## SUPPLIED INFORMATION
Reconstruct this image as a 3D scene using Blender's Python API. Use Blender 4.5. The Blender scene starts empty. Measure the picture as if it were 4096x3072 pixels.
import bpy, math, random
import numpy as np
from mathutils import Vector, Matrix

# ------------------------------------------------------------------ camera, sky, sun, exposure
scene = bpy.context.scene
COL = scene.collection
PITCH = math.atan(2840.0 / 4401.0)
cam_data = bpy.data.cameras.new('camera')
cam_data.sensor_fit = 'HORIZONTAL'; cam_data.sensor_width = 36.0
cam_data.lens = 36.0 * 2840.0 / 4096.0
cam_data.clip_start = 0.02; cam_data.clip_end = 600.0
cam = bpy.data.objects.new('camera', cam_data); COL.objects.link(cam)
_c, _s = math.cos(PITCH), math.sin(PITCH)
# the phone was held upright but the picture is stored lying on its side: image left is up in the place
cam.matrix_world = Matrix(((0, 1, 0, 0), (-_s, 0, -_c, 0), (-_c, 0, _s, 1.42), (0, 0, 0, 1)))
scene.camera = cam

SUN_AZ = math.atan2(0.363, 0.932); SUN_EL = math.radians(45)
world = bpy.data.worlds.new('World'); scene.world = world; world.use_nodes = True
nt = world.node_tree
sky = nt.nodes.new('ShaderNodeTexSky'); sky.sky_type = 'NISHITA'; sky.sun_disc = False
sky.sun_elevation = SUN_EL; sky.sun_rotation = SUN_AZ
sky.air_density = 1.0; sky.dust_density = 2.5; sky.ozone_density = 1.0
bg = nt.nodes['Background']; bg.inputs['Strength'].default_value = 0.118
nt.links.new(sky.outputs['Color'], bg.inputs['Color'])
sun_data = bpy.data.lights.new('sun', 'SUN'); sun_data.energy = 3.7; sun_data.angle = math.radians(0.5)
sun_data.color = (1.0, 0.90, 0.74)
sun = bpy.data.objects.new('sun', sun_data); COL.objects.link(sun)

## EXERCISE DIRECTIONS
Can you reproduce all the material exactly?

## TASK RESPONSE
Reconstruct this image as a 3D scene using Blender's Python API. Use Blender 4.5. The Blender scene starts empty. Measure the picture as if it were 4096x3072 pixels.
import bpy, math, random
import numpy as np
from mathutils import Vector, Matrix

# ------------------------------------------------------------------ camera, sky, sun, exposure
scene = bpy.context.scene
COL = scene.collection
PITCH = math.atan(2840.0 / 4401.0)
cam_data = bpy.data.cameras.new('camera')
cam_data.sensor_fit = 'HORIZONTAL'; cam_data.sensor_width = 36.0
cam_data.lens = 36.0 * 2840.0 / 4096.0
cam_data.clip_start = 0.02; cam_data.clip_end = 600.0
cam = bpy.data.objects.new('camera', cam_data); COL.objects.link(cam)
_c, _s = math.cos(PITCH), math.sin(PITCH)
# the phone was held upright but the picture is stored lying on its side: image left is up in the place
cam.matrix_world = Matrix(((0, 1, 0, 0), (-_s, 0, -_c, 0), (-_c, 0, _s, 1.42), (0, 0, 0, 1)))
scene.camera = cam

SUN_AZ = math.atan2(0.363, 0.932); SUN_EL = math.radians(45)
world = bpy.data.worlds.new('World'); scene.world = world; world.use_nodes = True
nt = world.node_tree
sky = nt.nodes.new('ShaderNodeTexSky'); sky.sky_type = 'NISHITA'; sky.sun_disc = False
sky.sun_elevation = SUN_EL; sky.sun_rotation = SUN_AZ
sky.air_density = 1.0; sky.dust_density = 2.5; sky.ozone_density = 1.0
bg = nt.nodes['Background']; bg.inputs['Strength'].default_value = 0.118
nt.links.new(sky.outputs['Color'], bg.inputs['Color'])
sun_data = bpy.data.lights.new('sun', 'SUN'); sun_data.energy = 3.7; sun_data.angle = math.radians(0.5)
sun_data.color = (1.0, 0.90, 0.74)
sun = bpy.data.objects.new('sun', sun_data); COL.objects.link(sun)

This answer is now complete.